The recipe for this French classic comes from Diana Leitch's 1997 "Cooking with Herbs" class.

2 1/2 to 3 pounds chicken, cut up into eight pieces

3 to 4 tablespoons olive oil

2 shallots, chopped

12 baby onions (you can use frozen baby onions that have been thawed)

1 carrot, diced

2 cloves garlic, chopped

2 tablespoons flour

1/4 cup cognac or brandy

2 cups red wine

1 can chicken broth

Bouquet garni (fold 4 parsley stems around a small bay leaf and a sprig of fresh thyme. Tie herbs together with a string in a tight little bundle or tie them in cheese cloth)

1/4 pound bacon, chopped

1/4 pound mushrooms, quartered

2 tablespoons flour, plus 2 tablespoon butter (this is a beurre manié)
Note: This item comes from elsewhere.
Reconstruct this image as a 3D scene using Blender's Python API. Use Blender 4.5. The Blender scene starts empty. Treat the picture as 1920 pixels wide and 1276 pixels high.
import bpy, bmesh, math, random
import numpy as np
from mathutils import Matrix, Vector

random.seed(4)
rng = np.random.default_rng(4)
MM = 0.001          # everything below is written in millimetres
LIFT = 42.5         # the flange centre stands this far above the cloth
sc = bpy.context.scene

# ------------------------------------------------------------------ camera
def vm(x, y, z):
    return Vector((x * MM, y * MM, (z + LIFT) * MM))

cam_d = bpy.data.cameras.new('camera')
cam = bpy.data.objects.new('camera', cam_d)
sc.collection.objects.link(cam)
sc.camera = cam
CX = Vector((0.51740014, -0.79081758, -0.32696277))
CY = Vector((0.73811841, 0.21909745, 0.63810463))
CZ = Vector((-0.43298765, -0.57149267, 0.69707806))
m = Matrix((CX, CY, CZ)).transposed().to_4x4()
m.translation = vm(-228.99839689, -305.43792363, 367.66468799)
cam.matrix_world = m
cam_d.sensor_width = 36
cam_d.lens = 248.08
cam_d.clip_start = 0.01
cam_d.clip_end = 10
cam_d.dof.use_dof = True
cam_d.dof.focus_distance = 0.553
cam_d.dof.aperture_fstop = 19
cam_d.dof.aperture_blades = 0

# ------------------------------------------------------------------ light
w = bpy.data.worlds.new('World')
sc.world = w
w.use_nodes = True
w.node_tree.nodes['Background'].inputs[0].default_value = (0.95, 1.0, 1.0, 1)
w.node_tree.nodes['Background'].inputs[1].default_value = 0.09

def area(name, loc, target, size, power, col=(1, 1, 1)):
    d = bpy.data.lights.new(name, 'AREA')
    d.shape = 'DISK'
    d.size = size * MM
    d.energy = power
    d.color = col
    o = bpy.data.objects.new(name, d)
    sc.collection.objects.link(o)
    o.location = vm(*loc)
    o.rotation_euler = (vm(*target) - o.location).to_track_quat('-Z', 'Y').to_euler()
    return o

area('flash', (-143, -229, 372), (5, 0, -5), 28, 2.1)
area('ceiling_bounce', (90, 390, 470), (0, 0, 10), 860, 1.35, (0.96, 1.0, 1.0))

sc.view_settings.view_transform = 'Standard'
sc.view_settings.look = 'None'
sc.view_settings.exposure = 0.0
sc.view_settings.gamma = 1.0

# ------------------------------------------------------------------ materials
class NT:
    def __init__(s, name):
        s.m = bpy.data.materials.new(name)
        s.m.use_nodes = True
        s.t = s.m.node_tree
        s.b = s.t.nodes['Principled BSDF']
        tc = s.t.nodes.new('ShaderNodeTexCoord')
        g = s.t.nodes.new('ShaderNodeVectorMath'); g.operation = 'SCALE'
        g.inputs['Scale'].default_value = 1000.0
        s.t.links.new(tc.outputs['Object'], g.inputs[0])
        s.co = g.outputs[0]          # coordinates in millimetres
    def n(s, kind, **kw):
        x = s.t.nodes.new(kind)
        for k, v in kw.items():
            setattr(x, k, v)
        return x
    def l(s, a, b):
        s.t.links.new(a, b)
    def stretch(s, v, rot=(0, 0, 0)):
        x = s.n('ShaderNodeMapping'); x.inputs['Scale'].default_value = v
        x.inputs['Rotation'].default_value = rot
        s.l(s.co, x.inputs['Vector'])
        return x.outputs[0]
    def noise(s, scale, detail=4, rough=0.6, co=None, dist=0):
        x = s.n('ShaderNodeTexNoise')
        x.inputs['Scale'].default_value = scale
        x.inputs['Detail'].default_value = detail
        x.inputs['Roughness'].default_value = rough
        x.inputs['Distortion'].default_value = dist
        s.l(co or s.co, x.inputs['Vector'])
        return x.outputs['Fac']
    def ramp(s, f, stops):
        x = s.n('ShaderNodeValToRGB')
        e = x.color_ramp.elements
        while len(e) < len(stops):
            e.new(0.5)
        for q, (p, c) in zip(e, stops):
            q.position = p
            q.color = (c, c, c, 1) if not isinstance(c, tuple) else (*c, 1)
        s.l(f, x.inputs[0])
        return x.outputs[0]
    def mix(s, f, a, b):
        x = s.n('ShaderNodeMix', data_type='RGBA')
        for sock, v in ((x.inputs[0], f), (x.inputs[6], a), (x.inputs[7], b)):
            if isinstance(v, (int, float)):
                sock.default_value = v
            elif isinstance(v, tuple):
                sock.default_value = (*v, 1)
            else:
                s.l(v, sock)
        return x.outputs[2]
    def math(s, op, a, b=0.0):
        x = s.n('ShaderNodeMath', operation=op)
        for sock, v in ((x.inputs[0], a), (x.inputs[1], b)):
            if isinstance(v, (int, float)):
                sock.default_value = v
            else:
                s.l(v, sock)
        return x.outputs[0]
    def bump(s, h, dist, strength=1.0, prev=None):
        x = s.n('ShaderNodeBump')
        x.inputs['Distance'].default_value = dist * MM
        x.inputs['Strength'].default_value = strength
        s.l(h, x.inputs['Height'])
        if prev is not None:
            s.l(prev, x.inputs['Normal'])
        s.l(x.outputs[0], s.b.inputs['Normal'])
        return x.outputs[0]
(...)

Lightly flour the chicken pieces and saute in the olive oil until well-browned. Remove the chicken and set aside. Add the shallots, baby onions, and carrots and cook until softened. Toss in the garlic and saute just until fragrant. Sprinkle in 2 tablespoons flour and mix. Pour in cognac and shake pot back and forth.

Add wine, chicken broth, and bouquet garni. Mix well. Add chicken pieces back to the pot. Simmer about 20 minutes, or until chicken is almost tender.

Meanwhile, boil bacon in water for a few minutes to remove a lot of the fat. Drain and rinse. Then, add bacon and mushrooms to the pot and cook a few minutes. Remove chicken from the pot, discard bouquet garni, and reduce liquid on high heat for 5 to 10 minutes. Taste and correct seasonings. Mix together the flour and butter – this is the beurre manie – and drop into the pot to thicken. (NOTE: You may not need the beurre manie; it depends on the reduction. If it's already thick enough, skip this step.)

Put chicken back in pot to heat through. Sprinkle with parsley and serve.